A session participant from a library asked about being able to videotape and share when artists perform at their library.

Response: It is sometimes easier to ask for forgiveness than permission, but should generally ask for permission. Asking for constant permission may thwart the mission of a nonprofit, though.


Another participant runs a website with neighborhood-specific information. How do you balance being generous with information you have developed while also protecting the work that you put into generating the information?

Response: Couple of ways to balance things. For example, the Copyright Act has a portion called the Digital Millenium Copyright Act. In a nutshell, if you find a website that is copying your material or vice versa, there is a process by which you can email or contact the other party and they are required to take the material down. If they do this, in general, they are no longer liable. Print, however, has no such loophole.

In addition, in U.S. copyright law, there is also a concept called ‘fair use.’ It’s a fairly vague loophole, which means it can be hard to determine if there is a violation without a judge deciding case-by-case.

Bottom line: there is quite a bit of vagueness in this field.
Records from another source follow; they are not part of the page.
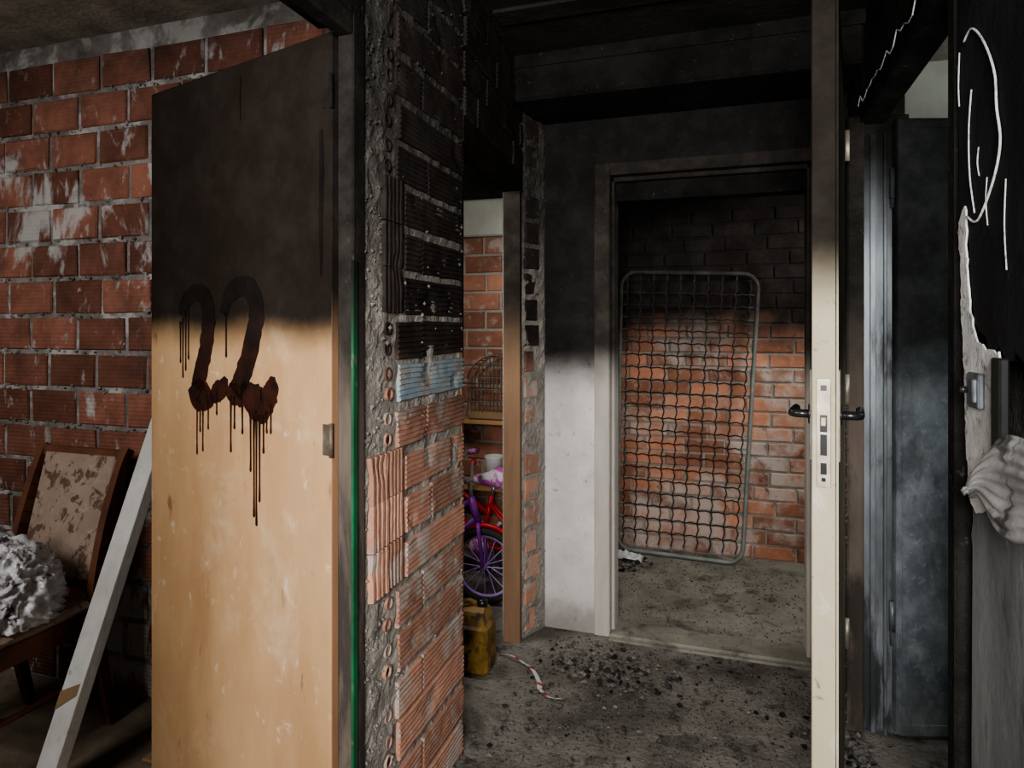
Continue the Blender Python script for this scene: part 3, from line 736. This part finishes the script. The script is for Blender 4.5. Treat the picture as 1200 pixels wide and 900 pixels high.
for j in range(nn_+1):
    for i in range(nn_+1):
        u=i/nn_;w=j/nn_; vs.append((-.66+.16*u,3.84+.10*w,.006+.05*abs(noise.noise(V((u*4,w*4,3))))+.02*math.sin(u*3)))
b.add(vs,[(j*(nn_+1)+i,j*(nn_+1)+i+1,(j+1)*(nn_+1)+i+1,(j+1)*(nn_+1)+i) for j in range(nn_) for i in range(nn_)],0,.5,True)
ob=b.build('crumpled_plastic_sheet',[m_bag]); md=ob.modifiers.new('s','SOLIDIFY'); md.thickness=.002

# ---------------------------------------------------------------- lights
def area(name,loc,tgt,size,power,col=(1,1,1)):
    L=bpy.data.lights.new(name,'AREA');L.size=size;L.energy=power;L.color=col
    o=bpy.data.objects.new(name,L);o.location=loc
    o.rotation_euler=(V(tgt)-V(loc)).to_track_quat('-Z','Y').to_euler()
    bpy.context.scene.collection.objects.link(o)
area('corridor_light',(.0,-.9,1.62),(-.2,2.5,.9),.6,104,(1,.98,.96))
area('left_room_light',(-2.0,-.3,1.9),(-1.6,1.8,1.0),.7,28,(1,.96,.92))
area('back_room_light',(.95,3.35,2.0),(-.1,4.0,.5),.5,22,(1,.98,.94))
area('storage_fill',(-1.45,2.25,2.0),(-1.15,3.2,.5),.35,13,(1,.96,.9))  # unseen fill added behind the pier to light the bicycles
area('right_room_light',(1.5,1.9,1.8),(1.0,3.1,1.9),.5,13,(.95,1,.97))
w=bpy.data.worlds.new('World');bpy.context.scene.world=w;w.use_nodes=True
w.node_tree.nodes['Background'].inputs[0].default_value=(.5,.55,.6,1);w.node_tree.nodes['Background'].inputs[1].default_value=.05

cam=bpy.data.cameras.new('Camera');co=bpy.data.objects.new('Camera',cam)
co.location=(0,0,1.35);co.rotation_euler=(math.pi/2,0,math.radians(18.43))
cam.sensor_width=36;cam.lens=23.4;cam.shift_y=-65/1200;cam.clip_start=.02
bpy.context.scene.collection.objects.link(co);bpy.context.scene.camera=co
try:
    bpy.context.scene.view_settings.view_transform='AgX'
    bpy.context.scene.view_settings.look='AgX - Medium High Contrast'
except Exception as e: print(e)
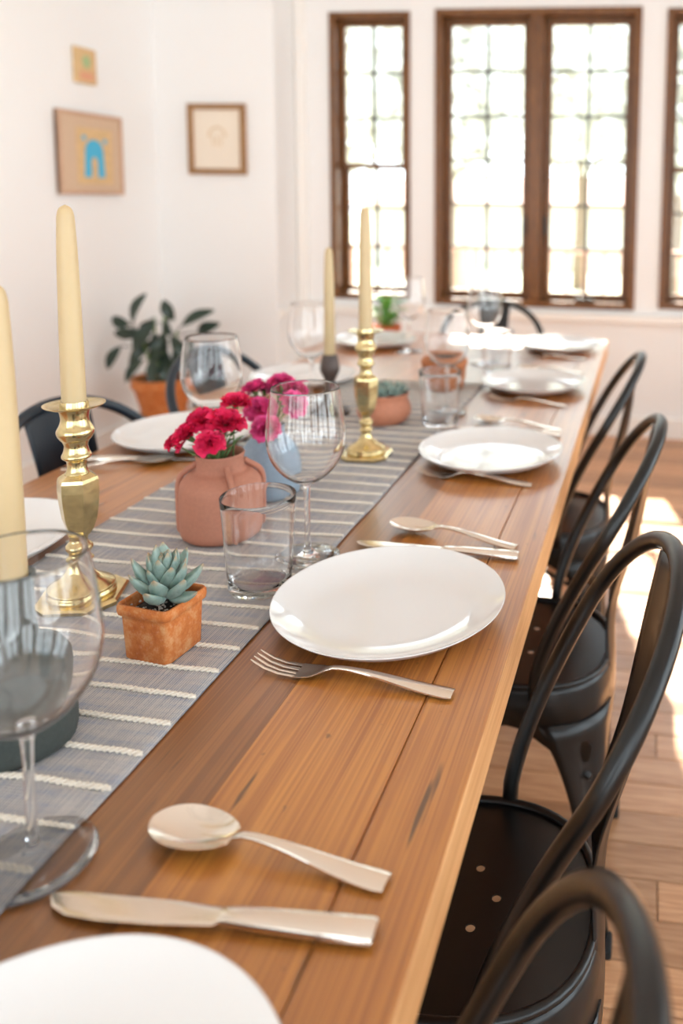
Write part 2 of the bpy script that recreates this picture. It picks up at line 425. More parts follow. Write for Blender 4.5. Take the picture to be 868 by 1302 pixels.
def plain_window(n, axis, fix, a0, a1, z0, z1, back):
    win = bpy.data.objects.new('window_%d' % n, None); C.objects.link(win); tag(win, kind='structure')
    def bx(nm, u0, u1, v0, v1, w0, w1, m, p=win):
        if axis == 'y': return box(nm, fix + w0, fix + w1, u0, u1, v0, v1, m, p)
        return box(nm, u0, u1, fix + w0, fix + w1, v0, v1, m, p)
    bm = bmesh.new()
    def ab(u0, u1, v0, v1):
        if axis == 'y': add_box(bm, fix, fix + .1 * back, u0, u1, v0, v1) if back > 0 else add_box(bm, fix - .1, fix, u0, u1, v0, v1)
        else: add_box(bm, u0, u1, fix, fix + .1, v0, v1) if back > 0 else add_box(bm, u0, u1, fix - .1, fix, v0, v1)
    t = .05; ab(a0, a0 + t, z0, z1); ab(a1 - t, a1, z0, z1); ab(a0 + t, a1 - t, z0, z0 + t); ab(a0 + t, a1 - t, z1 - t, z1)
    m = (a0 + a1) / 2; ab(m - .03, m + .03, z0 + t, z1 - t)
    for k in (1, 2): z = z0 + (z1 - z0) * k / 3; ab(a0 + t, a1 - t, z - .012, z + .012)
    obj('window_frame', bm, MT['frame'], win)
    bx('pane', a0 + t, a1 - t, z0 + t, z1 - t, .05 * back, .051 * back, MT['pane'])
for i, h in enumerate(RH):
    plain_window(4 + i, 'y', XR, h[0], h[1], h[2], h[3], 1)
    portal('window_portal', (XR + .22, (h[0] + h[1]) / 2, (h[2] + h[3]) / 2), (0, pi / 2, 0), h[3] - h[2], h[1] - h[0])
for i, h in enumerate(FH):
    plain_window(8 + i, 'x', YF, h[0], h[1], h[2], h[3], -1)
    portal('window_portal', ((h[0] + h[1]) / 2, YF - .22, (h[2] + h[3]) / 2), (pi / 2, 0, 0), h[1] - h[0], h[3] - h[2])

# floor: boards run along x
floor = tag(box('floor', XL, XR, YF, YW, -.06, -.012, MT['subfloor']), kind='structure')
BWID = .083
board_meshes = {}
def board_mesh(L):
    k = round(L, 2)
    if k not in board_meshes:
        bm = bmesh.new(); add_box(bm, 0, k - .002, 0, BWID - .0018, -.012, 0, .0009)
        me = bpy.data.meshes.new('floor_board'); bm.to_mesh(me); bm.free(); me.materials.append(MT['floor']); board_meshes[k] = me
    return board_meshes[k]
y = YW - BWID; row = 0
rb = random.Random(3)
while y > -.75:
    x = XL; cuts = [XL]
    while cuts[-1] < XR - 1.0: cuts.append(round(cuts[-1] + rb.choice((.9, 1.1, 1.3, 1.5, 1.7, 1.9)), 2))
    cuts[-1] = XR if XR - cuts[-1] < .35 else cuts[-1]
    if cuts[-1] < XR: cuts.append(XR)
    for a, b_ in zip(cuts[:-1], cuts[1:]):
        q = link('floor_board', board_mesh(b_ - a), None, floor); q.location = (a, y, 0)
    y -= BWID; row += 1
rest = box('floor_boarding', XL, XR, YF, y + BWID, -.012, 0, MT['floor'], floor); rest['kind'] = 'stuff'

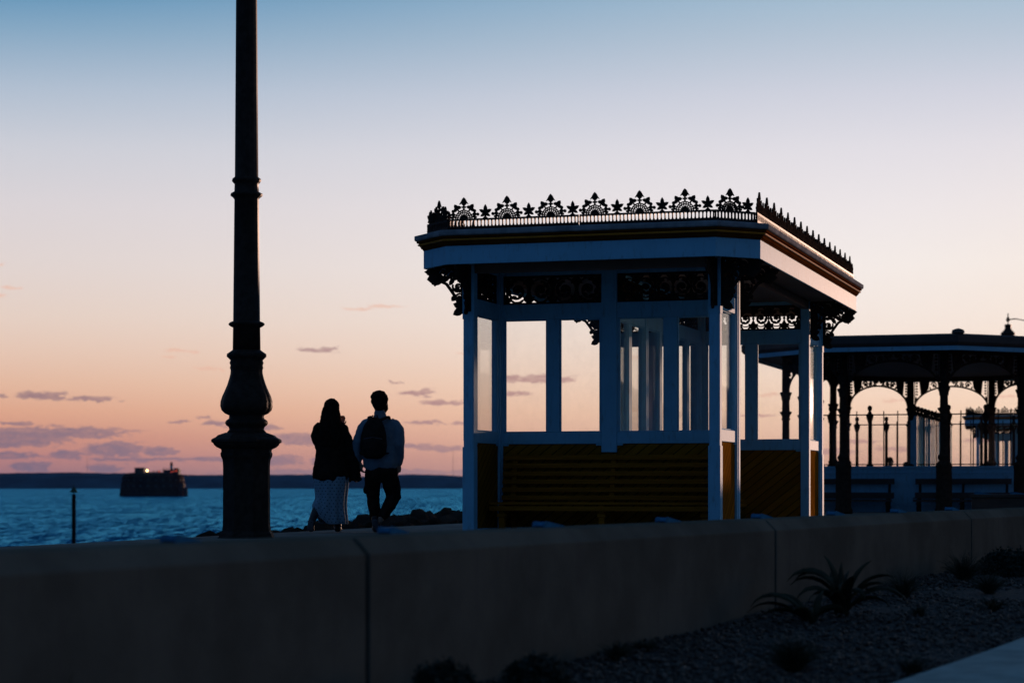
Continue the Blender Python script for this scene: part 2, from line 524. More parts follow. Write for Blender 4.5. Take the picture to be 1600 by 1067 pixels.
# ------------------------------------------------------------------ mesh helpers
class MB:
    def __init__(self):
        self.v = []
        self.f = []
        self.uv = None

    def add(self, vs, fs):
        o = len(self.v)
        self.v.extend([tuple(p) for p in vs])
        self.f.extend([tuple(i + o for i in f) for f in fs])

    def box(self, x0, x1, y0, y1, z0, z1, M=None):
        vs = [(x, y, z) for z in (z0, z1) for y in (y0, y1) for x in (x0, x1)]
        if M is not None:
            vs = [M @ Vector(p) for p in vs]
        self.add(vs, [(0, 2, 3, 1), (4, 5, 7, 6), (0, 1, 5, 4), (1, 3, 7, 5), (3, 2, 6, 7), (2, 0, 4, 6)])

    def prism(self, poly, fn, t):
        """poly: 2-D points; fn(a, b, d) -> 3-D; extruded between d=-t/2 and t/2"""
        n = len(poly)
        vs = [fn(a, b, -t / 2) for a, b in poly] + [fn(a, b, t / 2) for a, b in poly]
        fs = [tuple(range(n))[::-1], tuple(range(n, 2 * n))]
        fs += [(i, (i + 1) % n, n + (i + 1) % n, n + i) for i in range(n)]
        self.add(vs, fs)

    def lathe(self, prof, cx=0, cy=0, n=24, M=None, rot=0.0, mod=None):
        vs = []
        for (r, z) in prof:
            for k in range(n):
                a = 2 * PI * k / n + rot
                rr = r if mod is None else r * mod(a, z)
                p = Vector((cx + rr * math.cos(a), cy + rr * math.sin(a), z))
                vs.append(M @ p if M is not None else p)
        fs = []
        for i in range(len(prof) - 1):
            for k in range(n):
                k2 = (k + 1) % n
                fs.append((i * n + k, i * n + k2, (i + 1) * n + k2, (i + 1) * n + k))
        fs.append(tuple(range(n))[::-1])
        fs.append(tuple((len(prof) - 1) * n + k for k in range(n)))
        self.add(vs, fs)

    def chain(self, pts, n=14):
        """rounded tube through (x, y, z, rx, ry); used for limbs, pipes and scroll arms"""
        P = [Vector(p[:3]) for p in pts]
        rings = []
        m = len(P)
        for i in range(m):
            t = (P[min(i + 1, m - 1)] - P[max(i - 1, 0)]).normalized()
            s = Vector((1, 0, 0)) - t * t.x
            if s.length < 0.25:
                s = Vector((0, 1, 0)) - t * t.y
            s.normalize()
            b = t.cross(s)
            rx, ry = pts[i][3], pts[i][4] if len(pts[i]) > 4 else pts[i][3]
            rr = min(rx, ry)
            if i == 0:
                rings.append((P[i] - t * rr * 0.75, s, b, rx * 0.62, ry * 0.62))
            rings.append((P[i], s, b, rx, ry))
            if i == m - 1:
                rings.append((P[i] + t * rr * 0.75, s, b, rx * 0.62, ry * 0.62))
        vs = []
        for (c, s, b, rx, ry) in rings:
            for k in range(n):
                a = 2 * PI * k / n
                vs.append(c + s * (rx * math.cos(a)) + b * (ry * math.sin(a)))
        fs = []
        for i in range(len(rings) - 1):
            for k in range(n):
                k2 = (k + 1) % n
                fs.append((i * n + k, i * n + k2, (i + 1) * n + k2, (i + 1) * n + k))
        fs.append(tuple(range(n))[::-1])
        fs.append(tuple((len(rings) - 1) * n + k for k in range(n)))
        self.add(vs, fs)

    def tube(self, pts, r, n=8):
        self.chain([(p[0], p[1], p[2], r, r) for p in pts], n)

    def ball(self, c, rx, ry=None, rz=None, n=14, m=9):
        ry = rx if ry is None else ry
        rz = rx if rz is None else rz
        vs = [(c[0], c[1], c[2] - rz)]
        for i in range(1, m):
            ph = -PI / 2 + PI * i / m
            for k in range(n):
                a = 2 * PI * k / n
                vs.append((c[0] + rx * math.cos(ph) * math.cos(a), c[1] + ry * math.cos(ph) * math.sin(a), c[2] + rz * math.sin(ph)))
        vs.append((c[0], c[1], c[2] + rz))
        fs = [(0, 1 + (k + 1) % n, 1 + k) for k in range(n)]
        for i in range(m - 2):
            for k in range(n):
                a0 = 1 + i * n
                fs.append((a0 + k, a0 + (k + 1) % n, a0 + n + (k + 1) % n, a0 + n + k))
        L = len(vs) - 1
        a0 = 1 + (m - 2) * n
        fs += [(L, a0 + k, a0 + (k + 1) % n) for k in range(n)]
        self.add(vs, fs)

    def sweep(self, ringfn, prof):
        """closed profile [(d, z)] swept round the closed polygon ringfn(d)"""
        rings = [ringfn(d) for d, z in prof]
        n = len(rings[0])
        vs = [(p[0], p[1], z) for rg, (d, z) in zip(rings, prof) for p in rg]
        m = len(prof)
        fs = []
        for i in range(m):
            j = (i + 1) % m
            for k in range(n):
                k2 = (k + 1) % n
                fs.append((i * n + k, i * n + k2, j * n + k2, j * n + k))
        self.add(vs, fs)

    def build(self, name, m, parent=None, smooth=False, bevel=0.0, tri_uv=None):
        me = bpy.data.meshes.new(name)
        me.from_pydata([tuple(p) for p in self.v], [], self.f)
        me.update()
        o = bpy.data.objects.new(name, me)
        C.objects.link(o)
        me.materials.append(m)
        if smooth:
            me.polygons.foreach_set('use_smooth', [True] * len(me.polygons))
        if tri_uv is not None:
            ul = me.uv_layers.new(name="uv")
            for lp in me.loops:
                ul.data[lp.index].uv = tri_uv(me.vertices[lp.vertex_index].co)
        if parent is not None:
            o.parent = parent
        if bevel:
            bm = o.modifiers.new("bevel", 'BEVEL')
            bm.width = bevel
            bm.segments = 2
            bm.limit_method = 'ANGLE'
        return o


def tag(o, label=None, cat=None, group=None, kind=None):
    if label:
        o['label'] = label
    if cat:
        o['category'] = cat
    if group:
        o['group'] = group
    if kind:
        o['kind'] = kind
    return o


def empty(name, loc, rz=0.0):
    o = bpy.data.objects.new(name, None)
    o.empty_display_size = 0.3
    o.location = loc
    o.rotation_euler = (0, 0, rz)
    C.objects.link(o)
    return o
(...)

That is why it’s important to think strategically about intellectual property questions before moving forward.

If we develop an app and allow others to use it, are there any liabilities to us if they tweak the software and create an error as a result?

If this is developed through Open Source, there are generally disclaimers already built into those licenses.

Are there models to reference to help set up what a licensing agreement for software might look like?

Most intellectual property attorneys have a standard agreement they can customize.